As we learned last month, 50-year-old Intersection for the Arts, San Francisco's oldest alternative-arts organization, is in a crisis, and its former executive director says the problem is structural. If the organization fails to raise a half million dollars this year, 2014 could end up being its last.
The Chron's Robert Hurwitt asks how this could have happened to an organization that's been so vital for so long, having served as a stage for the early careers of Robin Williams, Whoopi Goldberg, Father Guido Sarducci (Don Novello), Bill Irwin, and poets and writers like Gregory Corso, William S. Burroughs, Gary Snyder, and Lawrence Ferlinghetti. Former executive director Deborah Cullinan, who recently left after 17 years to take charge of the Yerba Buena Center for the Arts, said that a growing organization like Intersection, with 8 full-time staff, didn't have the most stable revenue structure, noting that it depended mostly on project-specific grants from foundations, and not enough on attendance and event rental income, which fluctuated a lot. Plus, the organization needs an endowment, it sounds like.

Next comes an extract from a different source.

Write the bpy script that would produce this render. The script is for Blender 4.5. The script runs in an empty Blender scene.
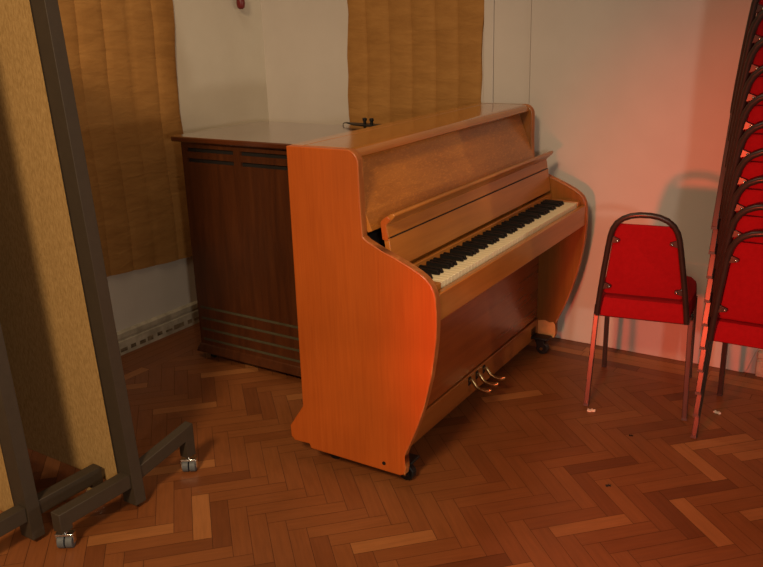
import bpy, bmesh, math, random
from mathutils import Vector, Matrix
random.seed(7)
C = bpy.context.scene.collection
PI = math.pi

# ------------------------------------------------------------------ helpers
class MB:
    """collects shapes into one bmesh"""
    def __init__(s): s.bm = bmesh.new()
    def faces(s, vs, fs):
        b = [s.bm.verts.new(v) for v in vs]
        for f in fs:
            try: s.bm.faces.new([b[i] for i in f])
            except ValueError: pass
        return s
    def box(s, x0, x1, y0, y1, z0, z1):
        v = [(x, y, z) for x in (x0, x1) for y in (y0, y1) for z in (z0, z1)]
        return s.faces(v, [(0,1,3,2),(4,6,7,5),(0,4,5,1),(2,3,7,6),(0,2,6,4),(1,5,7,3)])
    def hexa(s, b, t):
        """b, t: four bottom and four top points in the same order"""
        return s.faces(list(b)+list(t), [(3,2,1,0),(4,5,6,7),(0,1,5,4),(1,2,6,5),(2,3,7,6),(3,0,4,7)])
    def prism(s, poly, axis, a0, a1):
        """poly: 2-D outline; axis 'x' -> (y,z), 'y' -> (x,z), 'z' -> (x,y)"""
        def P(p, a):
            return {'x': (a, p[0], p[1]), 'y': (p[0], a, p[1]), 'z': (p[0], p[1], a)}[axis]
        n = len(poly)
        v = [P(p, a0) for p in poly]+[P(p, a1) for p in poly]
        f = [tuple(range(n)), tuple(range(2*n-1, n-1, -1))]
        f += [(i, i+n, (i+1) % n+n, (i+1) % n) for i in range(n)]
        return s.faces(v, f)
    def tube(s, pts, r, n=12, square=False, caps=True):
        pts = [Vector(p) for p in pts]
        rs = r if isinstance(r, (list, tuple)) else [r]*len(pts)
        rings = []; ref = None
        for i, p in enumerate(pts):
            a = pts[max(i-1, 0)]; b = pts[min(i+1, len(pts)-1)]
            t = (b-a).normalized()
            if ref is None:
                ref = Vector((0,1,0)) if abs(t.y) < .8 else Vector((1,0,0))
            u = (ref-t*ref.dot(t)).normalized(); w = t.cross(u); ref = u
            m = 4 if square else n
            ring = []
            for k in range(m):
                an = 2*PI*k/m+(PI/4 if square else 0)
                q = rs[i]*(1.414 if square else 1)
                ring.append(s.bm.verts.new(p+u*math.cos(an)*q+w*math.sin(an)*q))
            rings.append(ring)
        for A, B in zip(rings, rings[1:]):
            m = len(A)
            for k in range(m): s.bm.faces.new((A[k], A[(k+1) % m], B[(k+1) % m], B[k]))
        if caps:
            s.bm.faces.new(rings[0][::-1]); s.bm.faces.new(rings[-1])
        return s
    def cyl(s, a, b, r, n=20): return s.tube([a, b], r, n)
    def ball(s, c, r, sx=1, sy=1, sz=1):
        m = Matrix.Translation(c) @ Matrix.Diagonal((sx, sy, sz, 1))
        bmesh.ops.create_uvsphere(s.bm, u_segments=14, v_segments=10, radius=r, matrix=m)
        return s
    def build(s, name, mat, parent=None, bevel=0, seg=2, smooth=True, subs=0):
        bmesh.ops.recalc_face_normals(s.bm, faces=s.bm.faces)
        me = bpy.data.meshes.new(name); s.bm.to_mesh(me); s.bm.free()
        o = bpy.data.objects.new(name, me); C.objects.link(o)
        me.materials.append(mat)
        if parent: o.parent = parent
        if bevel:
            b = o.modifiers.new('bevel', 'BEVEL'); b.width = bevel; b.segments = seg
            b.limit_method = 'ANGLE'; b.angle_limit = math.radians(50)
        if subs:
            d = o.modifiers.new('sub', 'SUBSURF'); d.levels = subs; d.render_levels = subs
        if smooth:
            for p in me.polygons: p.use_smooth = True
            try: me.set_sharp_from_angle(angle=math.radians(35))
            except Exception: pass
        return o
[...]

They enter the new fiscal year on July 1 with $167,000 in debt, and in addition to layoffs that took place in May, a transition team began meeting last weekend to discuss options for the future. The organization supports some 125 groups and artists, and they're hoping to live on in some more stripped-down form after this year. Currently, after long-term homes in both North Beach and the Mission, they lives in the same building with the Chronicle at 5th and Mission.
Interim executive director Randy Rollison tells SF Weekly that the current crisis is "not about race, or class, or gentrification... we had ideas about where new income would come from and then it just didn't."
Be on the lookout for fundraisers and fundraising drives. A lot of local artists have stakes in keeping this place alive, so this won't be the last we hear about them this summer.